Headlines accompanying press for “Dead Voices” boast about a ‘Riverdale’ star in the cast. No, not Camila Mendes, Cole Sprouse, or another one of the pinup-perfect young heartthrobs. That star is Lochlyn Munro, a.k.a. Betty Cooper’s father Hal, taking the kind of in-and-out cameo usually reserved for a genre movie mercenary like Eric Roberts or Malcolm McDowell.

Munro appears onscreen for only three minutes. His two brief scenes occur days apart, maybe months, yet he’s wearing the same shirt both times, erasing any doubt about him filming his footage as fast as possible before cutting and running. I can’t be sure if his ham sandwich performance is a result of not giving a spit since he’s slumming it in DTV horror, or if he genuinely thinks a psychic in a trance should cartoonily contort like Ace Ventura sticking his tongue in a bug zapper. In a meta moment, Munro’s inconsequential character then abruptly says, “I need to leave” and exits permanently just 10 minutes into the movie.
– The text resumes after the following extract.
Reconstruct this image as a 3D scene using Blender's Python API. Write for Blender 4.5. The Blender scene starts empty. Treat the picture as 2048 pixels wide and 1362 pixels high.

So if Lochlyn Munro’s prominent placement as a supposedly featured player attracts you to “Dead Voices,” you’re going to be doubly pissed at the film’s misleading marketing.

What scant kind words there are for “Dead Voices” can be volleyed directly at Lauren Albo and Angelica Briones, who play sisters Emily and Sara. Both actresses have inviting presences, but it’s Briones who impresses most with a surprising ability to cry on cue in scenes that exhibit authentic acting ability. It’s easy to roll cynical eyes at her tear-stained sniffles, yet Briones puts up an infinitely more impassioned performance than viewers are used to seeing in this brand of B-movie. Oftentimes she’s too impassioned, though that can be pinned on the director for not guiding Briones to use her tools correctly. She and Albo don’t salvage “Dead Voices” singlehandedly, but they do bring a dim light to its disappointing darkness.

Even Katharine Hepburn couldn’t mold a diamond out of the script’s towering piles of clichéd coal. Jacob Kyle Young wrote the screenplay. He also plays medium Mike, making it more than a little suspicious that Mike has a sex session with each sister, conveniently setting up Young to make out with both women.

The movie’s biggest blunder comes in the setup stage when Mike leaves Emily and Sara’s home. In a sequence so forcibly faked it would make a kindergarten drama teacher cringe, a woman just happens to be driving by at the moment Mike steps out the door. The curious woman calls out, “Patrick?” Mike shrugs her off with, “Sorry babe, wrong guy” and walks away as she continues calling the other name.

Emily thinks nothing of the odd encounter, but we now know Mike isn’t who he says he is. There must be one hundred less obvious ways to drop this clue about Mike’s true identity without the improbable coincidence of a random driver recognizing him in a five-second window. What’s worse, “Dead Voices” doesn’t need to give us this information at all. Its telegraphed twist might actually deliver a mild shock if the movie wasn’t playing with all of its cards facing the audience.

Snipping that ham-fisted scene wouldn’t solve countless other issues. “Dead Voices” dates itself by drowning in “found footage” staples that rusted 20 years ago including video glitches, recording a tearful confession in selfie view, repeatedly calling someone’s name while wandering the woods, a camera that frames properly no matter where it haphazardly drops, lame lines like “(My psychic ability) may be a gift, but it’s also a curse,” and an audience left constantly wondering, “why are they still filming?” Horror is so far past everything “Dead Voices” has to offer, the movie may as well tie a tag around its own toe.